-- START OF GIVEN DATA --
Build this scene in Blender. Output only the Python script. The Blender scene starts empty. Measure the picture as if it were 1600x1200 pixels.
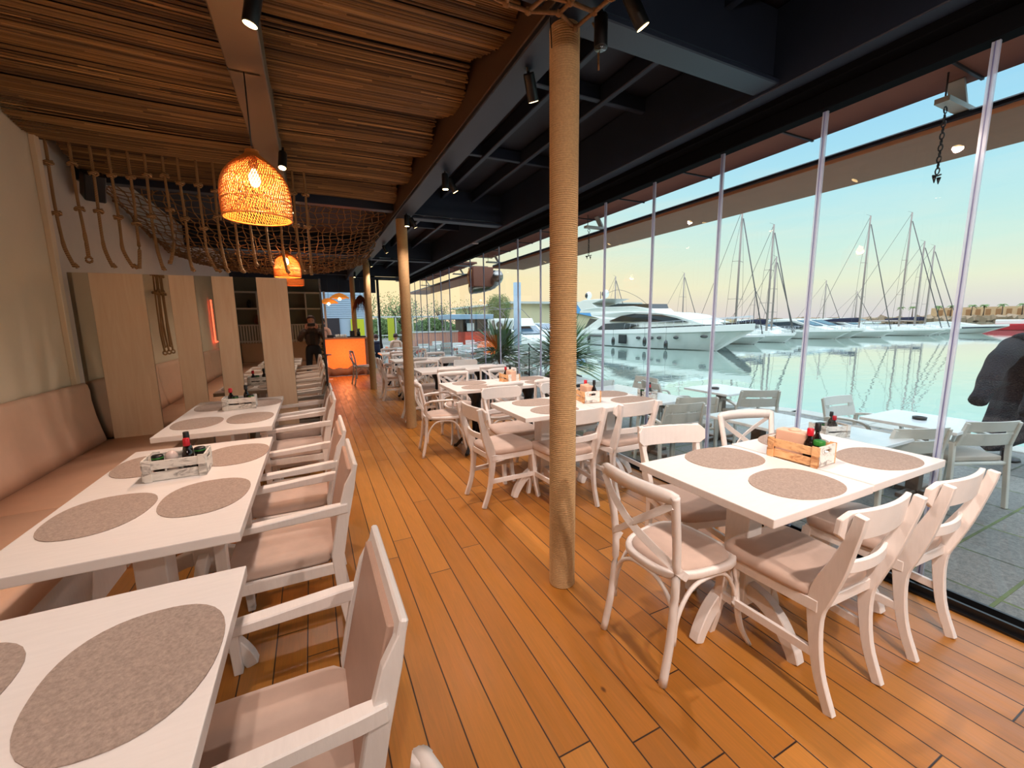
import bpy, bmesh, math, random
from mathutils import Vector, Matrix
random.seed(7)
PI = math.pi
SC = bpy.context.scene
COL = SC.collection
def lin(c):
    c = c / 255.0
    return c / 12.92 if c <= 0.04045 else ((c + 0.055) / 1.055) ** 2.4
def rgb(r, g, b): return (lin(r), lin(g), lin(b), 1.0)

# ------------------------------------------------------------------ camera
cam_d = bpy.data.cameras.new('camera'); cam = bpy.data.objects.new('camera', cam_d); COL.objects.link(cam)
cam_d.sensor_fit = 'HORIZONTAL'; cam_d.sensor_width = 36.0; cam_d.lens = 36.0 * 645.0 / 1600.0
cam_d.clip_start = 0.02; cam_d.clip_end = 2000
Xr, Yr, Zr = (0.9010, -0.0769, 0.4270), (-0.4336, -0.1288, 0.8919), (-0.0136, -0.9887, -0.1494)
cm = Matrix(((Xr[0], -Xr[1], -Xr[2], 0), (Yr[0], -Yr[1], -Yr[2], 0), (Zr[0], -Zr[1], -Zr[2], 1.5), (0, 0, 0, 1)))
cm_r = cm.to_quaternion().to_matrix().to_4x4(); cm_r.translation = (0, 0, 1.5)
cam.matrix_world = cm_r
SC.camera = cam
SC.view_settings.view_transform = 'Standard'; SC.view_settings.look = 'None'
SC.view_settings.exposure = 0.42; SC.view_settings.gamma = 1.0
SC.view_settings.use_curve_mapping = False
try:
    SC.cycles.max_bounces = 8; SC.cycles.diffuse_bounces = 3; SC.cycles.glossy_bounces = 4
    SC.cycles.transmission_bounces = 4; SC.cycles.transparent_max_bounces = 12
    SC.cycles.caustics_reflective = False; SC.cycles.caustics_refractive = False
    SC.cycles.sample_clamp_indirect = 6.0
    SC.cycles.use_denoising = True
except Exception: pass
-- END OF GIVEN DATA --
### [SET PROBLEM]
Count every line in the data that contains the word "scene", then give that count and nothing else.

### [THE SOLUTION]
2